Réflexion sur les superstitions
Pourquoi sommes-nous superstitieux ? D’où viennent les superstitions ? À quels besoins humains répondent-elles ? Les superstitions sont-elles nécessaires pour être heureux ? Croyons-nous que le respect d’une superstition précise, par exemple, nous donne un certain pouvoir ?
Le chroniqueur qui signe A. B. [A. Beauchamp] fait la une de La Patrie du 11 février 1893 avec ce sujet, sans cependant apporter réponse à ces questions. Extraits.
D’entrée de jeu, le chroniqueur échappe cette phrase du philosophe Spinoza qui résume sa pensée : «La principale différence entre la religion et la superstition, c’est que celle-ci a pour base l’ignorance, et la religion la sagesse».
Puis il enchaîne :
Nos ancêtres, il faut bien en convenir, étaient fort superstitieux. Dans le siècle où nous vivons, les superstitions ont presque toutes disparu ; il n’y a d’exceptions que pour quelques campagnes isolées, comme l’Isle-aux-Grues, l’Isle-aux-Coudres et certaines paroisses isolées des grands centres.

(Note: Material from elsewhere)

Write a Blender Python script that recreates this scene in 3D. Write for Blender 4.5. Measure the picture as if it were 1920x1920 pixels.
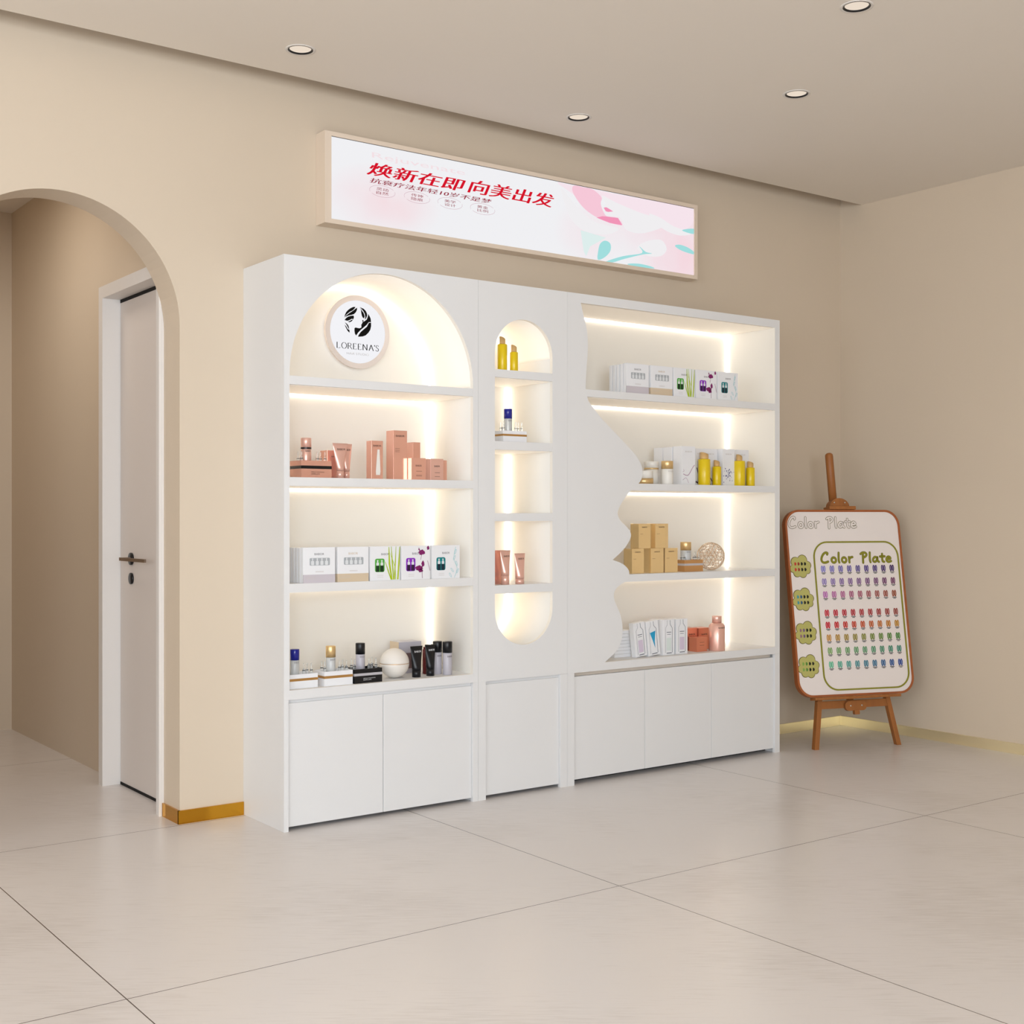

On a dit avec raison que plus un peuple est ignorant, plus il est superstitieux. Il y a, cependant, des exceptions à cette assertion, puisque nous voyons, tous les jours, des personnes censées instruites accrocher un vieux fer à cheval au-dessus de la porte d’entrée de leur demeure : ce morceau de fer, c’est le dieu tutélaire des pénates; il est là pour éloigner les malheurs du foyer domestique et y «amener la chance».
D’autres ne veulent pas s’asseoir à une table autour de laquelle se trouvent treize convives.
Des capitaines au long cours ne veulent jamais mettre à la voile un vendredi, même quand il souffle la plus belle brise du monde.
J’ai un beau-frère, avocat instruit et distingué, qui croit dur comme fer au fantôme irlandais connu sous le nom de Banshie. […]
Prenez même la vieille fille anglaise, raide, empesée, se croyant supérieure à toute autre créature et qui vous fait l’effet, le plus souvent, d’une asperge surmontée d’une pomme d’api; croyez-vous qu’elle n’a pas, elle aussi, son bagage de superstitions ? Si vous en doutez, demandez-lui à quels moyens superstitieux elle a eu recours, en vain, pour se trouver un amoureux.
Ceci n’empêche pas que les peuples que nous considérons comme étant encore dans l’enfance, sous le rapport de l’instruction, sont les plus adonnés à la superstition, et cela est conforme à la logique, puisque ce sont les lumières qui peuvent distinguer la religion des croyances superstitieuses. Fontenelle va encore plus loin : «Le superstitieux, a-t-il écrit, a le jugement nécessairement faux, l’âme faible et parfois le cœur dur : il met une force idéale à la place de la raison».